La SEREB pense qu'en
associant à Saphir un 3eme étage on pourrait créer un lanceur de
satellites capable de satelliser 50 à 80 kg à 200 km. Cet étage
entièrement nouveau avec une structure en fibre de verre bobonés et à
poudre, il fallait le créer.
Le premier Diamant est lancé
le 26 novembre 1965 avec dans sa coiffe A1, une capsule technologique de
47 kg témoin de la réussite française. Malheureusement la presse ne
fut pas le témoin de l'exploit, la peur d'un échec à la veille des
élections présidentielles ayant inquiété l'Élysée et "militarisé" l'évènement.
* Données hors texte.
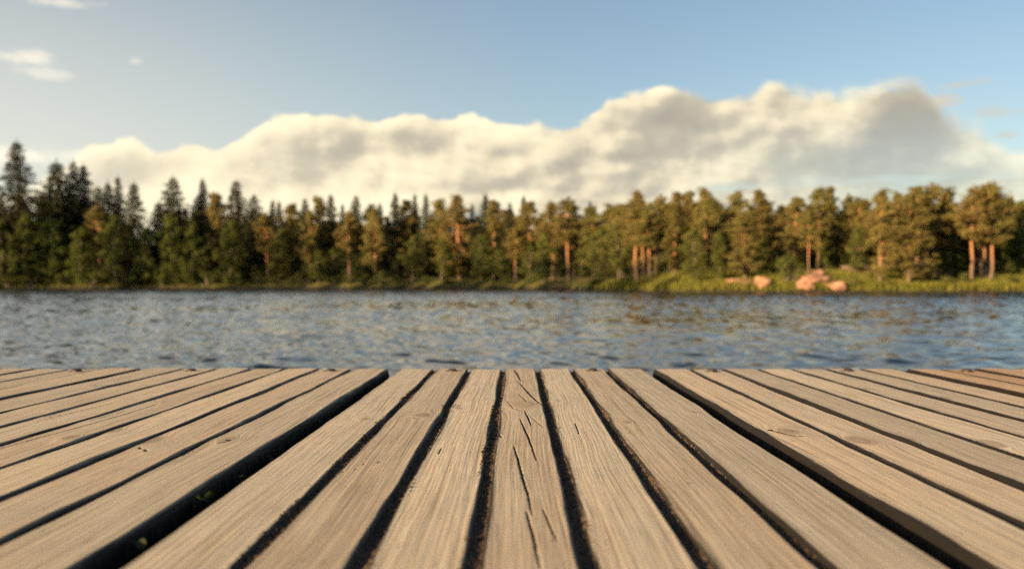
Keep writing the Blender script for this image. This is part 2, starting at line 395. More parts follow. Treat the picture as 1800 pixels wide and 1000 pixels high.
ZZ = ground_z(XX, YY)
ni, nj = TT.shape
idx = np.arange(ni * nj).reshape(ni, nj)
q = np.stack([idx[:-1, :-1], idx[1:, :-1], idx[1:, 1:], idx[:-1, 1:]], -1).reshape(-1, 4)
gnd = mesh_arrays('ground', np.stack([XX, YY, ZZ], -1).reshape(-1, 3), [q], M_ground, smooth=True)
tag(gnd, kind='structure')

# water: a polar sheet with real waves, finer towards the dock
angs = np.concatenate([np.linspace(-math.pi, -.66, 90, endpoint=False), np.linspace(-.66, .66, 760, endpoint=False), np.linspace(.66, math.pi, 90)])
rr = [.4]
while rr[-1] < 1400:
    r_ = rr[-1]; rr.append(r_ + (.30 if r_ < 4 else max(.032, r_ * .0036) if r_ < 200 else r_ * .05))
rr = np.array(rr)
A, RR = np.meshgrid(angs, rr, indexing='ij')
WX = RR * np.sin(A); WY = RR * np.cos(A); WZ = np.zeros_like(WX)
cell = np.maximum(RR * .0036, .032) * 2.5
wr = np.random.default_rng(11)
for i in range(46):
    lam = .26 * (1.5 / .26) ** wr.uniform(0, 1)
    th = R(-22) + wr.normal() * .95                            # wind blows roughly towards the dock
    kx, ky = math.sin(th) * 6.283 / lam, math.cos(th) * 6.283 / lam
    amp = .0036 * lam ** 1.0 * wr.uniform(.5, 1.3)
    fade = np.clip((lam / cell - .6) / 1.0, 0, 1)
    ph = kx * WX + ky * WY + wr.uniform(0, 6.28)
    s_ = np.sin(ph)
    WZ += amp * fade * (s_ + .22 * np.cos(2 * ph))
gx = np.clip((RR - 24) / 70, 0, 1); WZ *= 1 + 1.8 * gx * gx * (3 - 2 * gx)       # more wind out on the open lake
# gusts: calmer and rougher patches
WZ *= 1.0 + .4 * np.sin(WX * .21 + 1.3 * np.sin(WY * .11)) * np.sin(WY * .17 + .7)
ni, nj = A.shape
idx = np.arange(ni * nj).reshape(ni, nj)
q = np.stack([idx[:-1, :-1], idx[:-1, 1:], idx[1:, 1:], idx[1:, :-1]], -1).reshape(-1, 4)
q = q[:, ::-1]
q2 = np.stack([idx[-1, :-1], idx[-1, 1:], idx[0, 1:], idx[0, :-1]], -1)[:, ::-1]
wat = mesh_arrays('water', np.stack([WX, WY, WZ], -1).reshape(-1, 3), [np.concatenate([q, q2])], M_water, smooth=True)
tag(wat, kind='structure')

# ------------------------------------------------------------------ the dock
HC = .235
DOCK_TOP = CAM_H - HC
dock_geo = Geo()
for yb in (.35, 1.5, 2.62): dock_geo.box(-1.86, 1.86, yb - .05, yb + .05, -.20, -.092)
for xb in (-1.5, 1.5):
    for yb in (.35, 2.62): dock_geo.box(xb - .06, xb + .06, yb - .062, yb + .062, -3.3, -.2005)
dock = dock_geo.build('wooden_dock', M_beam)
dock.location = (0, 0, DOCK_TOP); dock.rotation_euler = (-.004, 0, -.004)
tag(dock, 'weathered grey wooden dock of parallel planks reaching out over the lake', 'dock')

def DP(px, py):
    y = F * HC / (py - 507); return ((px - 907) / (py - 507) * HC, y)
YEND = 2.94
KN = {  # (panel, plank): [(px, py, radius, pressed edge)]
    (-1, 6): [(398, 773, .015)], (-1, 5): [(262, 775, .020)], (-1, 3): [(120, 770, .012)], (-1, 1): [(160, 716, .010)], (-1, 4): [(200, 758, .013)],
    (0, 1): [(742, 731, .016)], (0, 3): [(917, 711, .030)], (0, 5): [(1100, 742, .009)], (0, 0): [(640, 735, .008)],
    (1, 0): [(1385, 757, .019)], (1, 1): [(1512, 772, .022)], (1, 2): [(1590, 771, .015)], (1, 3): [(1740, 778, .019)], (1, 5): [(1660, 700, .012)],
    (2, 0): [(1700, 662, .014)],
}
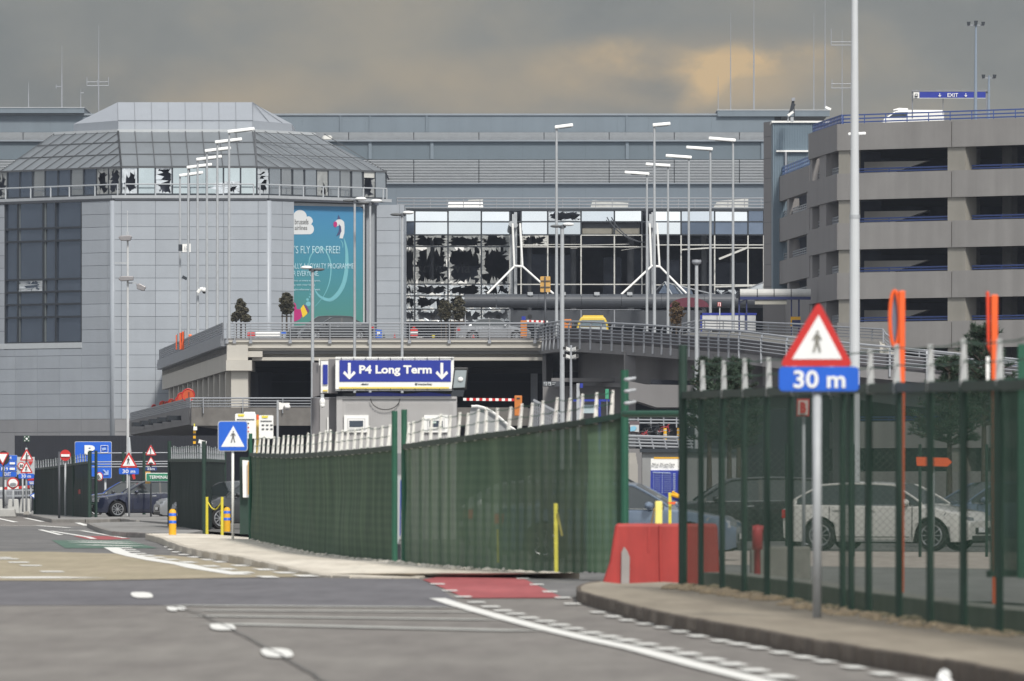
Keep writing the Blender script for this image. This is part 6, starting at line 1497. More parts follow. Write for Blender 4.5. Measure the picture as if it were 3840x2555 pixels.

Quatre Diamant sont lancés
d'Hammaguir. La seconde le 17 février 1966 pour satelliser Diapason, la
troisième et quatrième les 8 et 15 février 1967 pour lancer Diadem 1 et
2. Hammaguir ferme ses portes le 1er juillet suivant et il faudra
attendre trois ans avant qu'une Diamant B ne lance le satellite Allemand Dial de la base équatoriale de Kourou, en Guyane.